Wednesday, April 1, 2009
Exhibit Hall RC Poster Sessions (Tampa Convention Center)
Melissa Parker1, Christina Sinclair1, Sue Sutherland2 and Phillip Ward2, (1)University of Northern Colorado, Greeley, CO, (2)The Ohio State University, Columbus, OH
Purpose. Notably absent from recent discussions of PETE doctoral programs has been information about the doctoral programs themselves. The purpose of this study was to survey programs offering a doctoral degree in Physical Education Teacher Education and Physical Education pedagogy (collectively called PETE in this report) regarding the content and standards of the program. The specific focus was on the content studied in the core curriculum and additionally admission requirements; number of full and part time students; number of faculty serving these students; funding supporting students; focus of the program; and type and scope of research classes.

Methods. Using lists of programs from reports by van der Mars (2007) and Boyce and Rickard (2007) the web sites of 27 universities offering a doctorate in PETE were examined. Faculty at those universities were then contacted to clarify information obtained from or to provide details not available on the web site. At this point programs no longer offering doctoral degrees were dropped (n= 4). All programs contacted participated in the study.

Analysis/Results. Data were collated and trends and variations examined. Primary findings include: (a) most programs require at least a GRE score of 1000 and undergraduate and graduate GPAs ranging from 3.0-3.5 for admission, (b) though most schools indicate a requirement for public school teaching experience in many cases this is loosely enforced and coaching and other experiences can substitute for this criterion, (c) there is a continuum on which programs can be located relative to the focus of the degree.
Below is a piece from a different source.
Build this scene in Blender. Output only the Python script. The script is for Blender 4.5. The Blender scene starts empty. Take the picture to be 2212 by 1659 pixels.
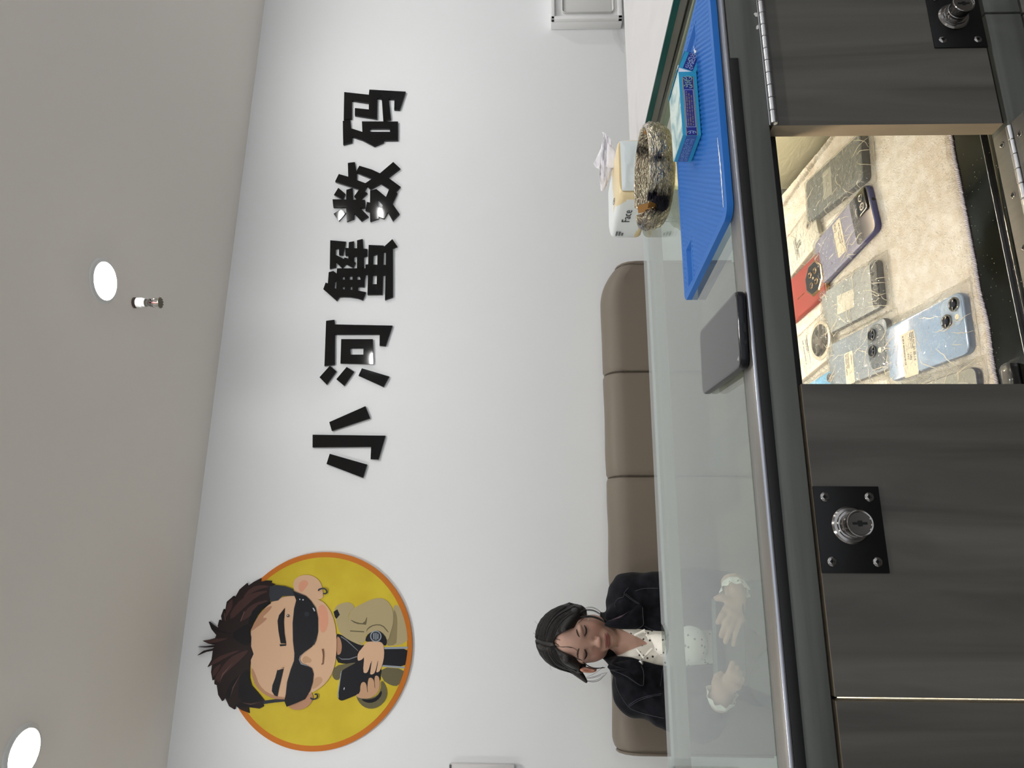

At one end of the spectrum programs focus on research on teaching and teacher education while at the other end of the spectrum programs have a clear practical orientation and minimal research demands, (d) the core curriculum varies dramatically across programs ranging from the practical to the conceptual, (e) there are few “doctoral only courses” with most courses including a mix of master's and doctoral students, and (f) research classes vary across programs in their focus, scope, and demands on students.

Conclusions. From these data it can be concluded that future PETE faculty do not study the same content, with the same rigor, or for the same purposes. This calls for a closer examination of what is expected from a doctoral PETE program, for whom are PETE students being prepared, and the purpose of a teaching experience requirement and whether coaching and other experiences provide the same prerequisites for future PETE faculty.